7. «ВЕСНА В ЛЭТИ»
Однако, для ленинградского студенчества ЛЭТИ стал знаменит другим. Через два месяца после смерти Сталина этим институтом был поставлен первый студенческий сатирический спектакль – капустник «Весна в ЛЭТИ». Премьера состоялась, помню, в Выборгском дворце культуры. Мне удалось на нее попасть. Здесь студенты играли в студентов. Песня из этого спектакля:
Что скажет начальство,
Что скажет актив,
Нет указаний, нет разъяснений,
Нет директив.
которую исполнял студент Ким Рыжов, стала хитом. А музыку к спектаклю написал студент Александр Колкер. С такими именами успех был гарантирован, а Колкер, Гиндин, Рябкин – основные авторы – и Рыжов стали популярны и даже знамениты. Было досадно, что такого спектакля не смогли создать политехники, хотя были все условия: театральный коллектив при клубе ЛПИ, талантливые ребята на каждом факультете. Спектакль ЛПИ «Липовый сок» появился, но уже после нашего окончания и по уровню, конечно, ниже, чем «Весна в ЛЭТИ».

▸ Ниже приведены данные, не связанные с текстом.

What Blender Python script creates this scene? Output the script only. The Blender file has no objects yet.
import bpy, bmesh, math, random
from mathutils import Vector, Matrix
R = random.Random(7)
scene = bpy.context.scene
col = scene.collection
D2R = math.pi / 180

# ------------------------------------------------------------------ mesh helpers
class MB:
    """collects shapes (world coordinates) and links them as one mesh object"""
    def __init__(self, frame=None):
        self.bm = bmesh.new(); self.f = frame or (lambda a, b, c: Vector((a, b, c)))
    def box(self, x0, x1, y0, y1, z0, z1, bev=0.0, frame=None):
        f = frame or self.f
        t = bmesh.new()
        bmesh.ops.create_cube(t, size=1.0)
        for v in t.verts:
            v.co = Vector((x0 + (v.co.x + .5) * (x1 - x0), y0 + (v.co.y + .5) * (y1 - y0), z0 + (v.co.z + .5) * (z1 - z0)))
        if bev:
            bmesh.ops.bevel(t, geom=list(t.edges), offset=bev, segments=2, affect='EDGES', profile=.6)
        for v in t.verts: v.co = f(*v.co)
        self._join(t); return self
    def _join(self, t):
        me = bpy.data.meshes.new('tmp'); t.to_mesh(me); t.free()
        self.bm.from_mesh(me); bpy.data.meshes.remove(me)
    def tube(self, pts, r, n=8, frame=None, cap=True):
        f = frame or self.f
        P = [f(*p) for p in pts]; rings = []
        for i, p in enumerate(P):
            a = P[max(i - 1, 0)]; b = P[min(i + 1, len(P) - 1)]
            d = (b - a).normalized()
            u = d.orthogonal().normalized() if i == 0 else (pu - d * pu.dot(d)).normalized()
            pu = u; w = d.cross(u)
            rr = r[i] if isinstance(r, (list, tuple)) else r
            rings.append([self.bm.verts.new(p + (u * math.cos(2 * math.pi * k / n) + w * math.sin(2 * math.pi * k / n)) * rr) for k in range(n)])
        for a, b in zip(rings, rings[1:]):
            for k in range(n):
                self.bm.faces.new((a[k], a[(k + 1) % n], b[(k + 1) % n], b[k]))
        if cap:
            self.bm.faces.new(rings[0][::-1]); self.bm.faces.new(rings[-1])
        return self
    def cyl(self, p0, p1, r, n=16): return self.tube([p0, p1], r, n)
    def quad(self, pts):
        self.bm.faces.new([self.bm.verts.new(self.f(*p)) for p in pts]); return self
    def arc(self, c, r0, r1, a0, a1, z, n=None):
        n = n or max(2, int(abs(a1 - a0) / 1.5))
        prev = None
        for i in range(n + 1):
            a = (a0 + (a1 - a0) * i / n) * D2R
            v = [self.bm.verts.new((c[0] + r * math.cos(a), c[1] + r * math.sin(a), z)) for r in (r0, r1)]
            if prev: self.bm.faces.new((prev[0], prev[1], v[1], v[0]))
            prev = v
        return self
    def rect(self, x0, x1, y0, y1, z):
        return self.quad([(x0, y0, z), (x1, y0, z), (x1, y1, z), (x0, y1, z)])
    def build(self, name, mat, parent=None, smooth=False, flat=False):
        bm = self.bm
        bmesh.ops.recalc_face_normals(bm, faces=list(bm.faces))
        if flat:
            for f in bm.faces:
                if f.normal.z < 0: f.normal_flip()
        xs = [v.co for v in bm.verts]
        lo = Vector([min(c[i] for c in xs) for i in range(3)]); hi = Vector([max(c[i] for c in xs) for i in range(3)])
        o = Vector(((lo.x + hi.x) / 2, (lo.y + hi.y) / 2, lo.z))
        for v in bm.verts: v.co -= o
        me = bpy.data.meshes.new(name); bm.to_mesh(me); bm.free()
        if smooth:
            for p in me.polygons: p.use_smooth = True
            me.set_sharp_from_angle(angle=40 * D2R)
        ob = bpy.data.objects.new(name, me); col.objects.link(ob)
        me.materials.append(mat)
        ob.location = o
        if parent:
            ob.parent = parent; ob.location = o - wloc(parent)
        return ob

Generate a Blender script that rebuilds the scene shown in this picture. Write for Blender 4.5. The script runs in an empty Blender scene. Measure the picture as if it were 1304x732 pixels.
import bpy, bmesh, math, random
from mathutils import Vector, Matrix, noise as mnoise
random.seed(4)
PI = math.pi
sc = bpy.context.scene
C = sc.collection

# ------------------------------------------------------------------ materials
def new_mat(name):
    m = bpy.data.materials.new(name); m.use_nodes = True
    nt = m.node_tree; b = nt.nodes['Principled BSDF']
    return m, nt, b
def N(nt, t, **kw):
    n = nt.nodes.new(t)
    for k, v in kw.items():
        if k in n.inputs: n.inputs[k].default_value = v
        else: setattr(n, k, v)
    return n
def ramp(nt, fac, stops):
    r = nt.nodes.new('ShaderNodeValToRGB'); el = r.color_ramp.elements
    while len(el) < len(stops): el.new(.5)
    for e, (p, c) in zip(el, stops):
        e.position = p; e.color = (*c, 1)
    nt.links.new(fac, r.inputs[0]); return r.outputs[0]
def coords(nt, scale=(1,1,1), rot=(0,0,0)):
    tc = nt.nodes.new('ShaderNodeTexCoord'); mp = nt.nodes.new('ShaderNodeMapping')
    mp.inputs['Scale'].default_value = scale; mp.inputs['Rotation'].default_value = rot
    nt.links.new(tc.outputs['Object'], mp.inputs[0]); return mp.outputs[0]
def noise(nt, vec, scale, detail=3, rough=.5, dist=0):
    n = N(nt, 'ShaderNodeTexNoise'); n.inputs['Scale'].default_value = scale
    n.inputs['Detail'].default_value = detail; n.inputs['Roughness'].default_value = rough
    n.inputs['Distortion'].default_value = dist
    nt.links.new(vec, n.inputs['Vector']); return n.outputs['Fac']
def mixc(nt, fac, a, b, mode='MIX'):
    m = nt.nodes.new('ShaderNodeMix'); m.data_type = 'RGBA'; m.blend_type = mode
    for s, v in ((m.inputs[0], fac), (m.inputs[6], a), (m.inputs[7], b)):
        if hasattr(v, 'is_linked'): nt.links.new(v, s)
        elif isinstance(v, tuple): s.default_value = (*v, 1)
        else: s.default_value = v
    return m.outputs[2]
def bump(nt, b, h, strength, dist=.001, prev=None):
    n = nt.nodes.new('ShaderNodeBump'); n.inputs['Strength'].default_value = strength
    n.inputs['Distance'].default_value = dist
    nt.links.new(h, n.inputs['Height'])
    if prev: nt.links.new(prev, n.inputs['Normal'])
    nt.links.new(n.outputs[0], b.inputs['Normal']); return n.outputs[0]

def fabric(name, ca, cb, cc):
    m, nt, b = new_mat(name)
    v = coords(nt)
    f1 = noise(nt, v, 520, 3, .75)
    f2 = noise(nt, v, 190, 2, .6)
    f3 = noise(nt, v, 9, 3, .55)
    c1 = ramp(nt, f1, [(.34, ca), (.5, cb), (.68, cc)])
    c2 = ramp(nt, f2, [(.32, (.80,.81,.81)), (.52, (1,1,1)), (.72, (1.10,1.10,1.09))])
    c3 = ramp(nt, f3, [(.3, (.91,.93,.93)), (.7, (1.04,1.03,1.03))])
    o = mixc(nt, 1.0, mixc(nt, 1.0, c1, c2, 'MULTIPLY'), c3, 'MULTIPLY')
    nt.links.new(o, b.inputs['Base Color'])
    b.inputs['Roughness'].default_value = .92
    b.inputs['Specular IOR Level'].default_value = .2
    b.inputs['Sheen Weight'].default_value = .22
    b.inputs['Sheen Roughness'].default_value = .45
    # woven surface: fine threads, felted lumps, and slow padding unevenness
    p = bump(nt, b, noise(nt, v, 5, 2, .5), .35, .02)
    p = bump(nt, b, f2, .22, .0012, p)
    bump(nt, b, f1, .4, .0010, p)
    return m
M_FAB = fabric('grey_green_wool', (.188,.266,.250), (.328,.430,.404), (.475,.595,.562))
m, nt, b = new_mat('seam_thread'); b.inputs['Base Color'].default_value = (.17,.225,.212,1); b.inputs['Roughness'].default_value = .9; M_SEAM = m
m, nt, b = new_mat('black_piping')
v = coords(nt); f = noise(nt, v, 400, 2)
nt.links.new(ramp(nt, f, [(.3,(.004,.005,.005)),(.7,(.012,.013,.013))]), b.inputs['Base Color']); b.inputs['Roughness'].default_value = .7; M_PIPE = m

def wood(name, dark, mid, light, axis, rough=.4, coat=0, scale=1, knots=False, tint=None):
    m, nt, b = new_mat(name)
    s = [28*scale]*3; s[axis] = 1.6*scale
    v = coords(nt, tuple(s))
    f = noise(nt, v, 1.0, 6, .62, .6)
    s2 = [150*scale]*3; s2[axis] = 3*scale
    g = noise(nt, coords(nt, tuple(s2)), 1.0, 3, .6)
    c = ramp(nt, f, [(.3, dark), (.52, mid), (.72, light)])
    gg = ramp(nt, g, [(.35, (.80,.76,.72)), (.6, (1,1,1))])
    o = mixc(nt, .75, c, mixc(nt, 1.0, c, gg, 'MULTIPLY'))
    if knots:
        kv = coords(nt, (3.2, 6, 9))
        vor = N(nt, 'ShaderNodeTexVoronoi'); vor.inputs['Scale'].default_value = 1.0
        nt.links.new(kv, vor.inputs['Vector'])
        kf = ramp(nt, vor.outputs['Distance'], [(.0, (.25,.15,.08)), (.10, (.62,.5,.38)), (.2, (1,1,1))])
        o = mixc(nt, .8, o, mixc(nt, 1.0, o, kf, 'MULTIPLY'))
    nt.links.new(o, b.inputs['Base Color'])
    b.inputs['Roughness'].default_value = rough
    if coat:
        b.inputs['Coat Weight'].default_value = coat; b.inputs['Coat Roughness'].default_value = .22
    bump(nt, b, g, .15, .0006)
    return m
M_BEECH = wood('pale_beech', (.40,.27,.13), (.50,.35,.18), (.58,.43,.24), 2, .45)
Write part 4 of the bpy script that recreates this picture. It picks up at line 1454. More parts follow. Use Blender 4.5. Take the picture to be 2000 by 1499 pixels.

Под влиянием «Весны в ЛЭТИ» и я решил попробовать свои силы на этом поприще. Поделился я своими мыслями с Гариком Конколовичем, но он отнесся к моим намерениям скептически. Начав писать сценарий самостоятельно, я понял, что он должен держаться на двух – трех доминантах. Их идея возникла довольно быстро. Незадолго до этого я прочел «Лексикон прописных истин» Флобера, мне показалось интересным, если сделать свой «лексикон» на студенческие темы. Никаких фамилий я там не называл, но за запомнившимися ставшими расхожими выражениями легко узнавались те или иные профессора или студенты. Был тут, конечно, и профессор Кузнецов с его знаменитой «кóлошей», и профессор Колчин с его «доска, чтобы на ней писать, а не для того, чтобы не видно было» (он это заявил, когда его попытки поднять задом прикрепленную к стене намертво доску, провалились. Дело в том, что обычно доски поднимались на шарнирах), и политэконом Воронков с его «абстракция – это не дырка от бублика». Короче говоря, выражений и слов хватало на весь алфавит. Был даже упомянут наш декан, профессор Т.А. Лебедев, который объяснял нам металловедение с точки зрения марксизма-ленинизма.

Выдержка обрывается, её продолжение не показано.